Thursday, March 15, 2007

I love sandwiches...

The organization I work for is in the midst of interviewing candidates to fill a vacancy, all of which (to this day) has been facilitated by me; creating a job posting, combing through candidates, interviews, etc. Today, Dion, a co-worker and interviewer said this about one of the candidates. I’m paraphrasing. “She’s perfect man. She’s from Philly, spent some time in Atlanta and ended up here. This is her home now, all roads led here. She’s always wanted to live in L.A. We take it for granted man… everybody wants to come here. I love L.A., I ain’t even gonna front.”

Me too.

I usually take a shuttle bus to work. I live in the “other Valley” and it takes about an hour to maneuver my way through the 10 West Freeway, past downtown, past Echo Park, and just before Hollywood. We’re not quite downtown, we’re not quite Koreatown, we’re not quite Hollywood, but in every which way we’re very much Los Angeles. Today I missed the bus to work and eventually had to drive… I hate it, by the way; but one must do what one must to earn the chedda yo. Whenever I have the misfortune to drive I at least have the luxury of choosing from a variety of lunch options, my favorite being Vons. Yes, Vons. Why you ask? Ah, the sandwiches.

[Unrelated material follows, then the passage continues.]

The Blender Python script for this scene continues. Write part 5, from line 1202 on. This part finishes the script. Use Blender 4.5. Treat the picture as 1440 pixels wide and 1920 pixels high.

After ordering my tuna sandwich on ciabatta bread with the works, olive spread and provolone cheese I grabbed a bag of cheese Doritos, a cherry Pepsi and the front page, calendar and sports section of the Los Angeles Times and sat my ass at a picnic-ish table outside. I have unlimited viewing access to the parking lot. It doesn’t sound exciting, but I’ll say this. Everything you ever wanted to know about my city is on blast at this Vons parking lot.

I sit there enjoying my sandwich & chips while trying to keep the Pacific Ocean winds from taking off with pages 7 & 8 of the sports section as I’m trying to decipher UCLA’s chances in the NCAA tournament. We’re about 12 miles inland but the winds feel as crisp as if I were walking the Venice strip with a greasy pizza slice in one hand and my chica’s hand in the other. There are even seagulls chilling there watching me eat. I stare one down wondering if I should toss a piece of bread or cheese at it; they look hungry. I hesitate because if the bastard doesn’t eat it, I’m gonna look like a litter bug and in L.A. you don’t want to be that guy. Seriously, I don’t want 3rd St. and Virgil to start looking like Houston Street in New York City. Fo’ real.

It’s classic L.A. From the Korean girl driving the burgundy Mercedes Benz rocking the 20” Bentley rims to the white boy sporting the Vanilla Ice hair cut while driving a mini-van and strutting around with a Bluetooth earpiece and a non-deserving air of arrogance; clearly a transplant. I watch as this little Mexican girl skips along in what looks like a freakin’ wedding dress – Katt Williams was right, that shit is hilarious to me. I always think of my sisters’ childhood when I see that. I sit in front of this homeless woman and observe (without staring of course) as she thumbs through what looks like an address/composition book. It’s refreshing to know that even in the midst of the electronic age, where our lives are virtual in most ways via myspace, gogofrog, youtube, there are still folks whose lives are completely accessible in a little notebook; albeit the perp being a homeless woman, I don’t care.

I continue to eat my sandwich as some pepperochinis fall on the warm concrete which causes a combination of pigeons and seagulls to quickly gather at my feet the same way little brown kids in East L.A. dive face first below broom stricken piƱatas. Then it hits me, the winds drive the seagulls inland. I should have figured this out right away but I thought about it too much. The city’s always talking; I’m just not always listening.

I finish my sandwich while not having read much of my newspaper because of my parking lot silent sitcom. Again, I love sandwiches. Those made of kids bicycling up and down Fairfax Ave., teenagers running amuck in LaFayette Park, old men feeding the birds at the Santa Monica Pier, 20-somethings revving up quad engines in Montclair, girls like Lisa & friends chomping at Peruvian food in the South Bay, horses running sprints at the San Gabriel Valley foothills, women reading Bukowski’s “Love is a Dog from Hell” with a smirk on their faces and a tear in their eye.

It was a good day to miss the bus.

My girl can attest to this, I’m a brat; I don’t like sharing… but my city? Go ahead and take a bite. “Take a big, bigger bite.” I’d be more than a selfish prick to deprive one from such a tasty, delightful sandwich.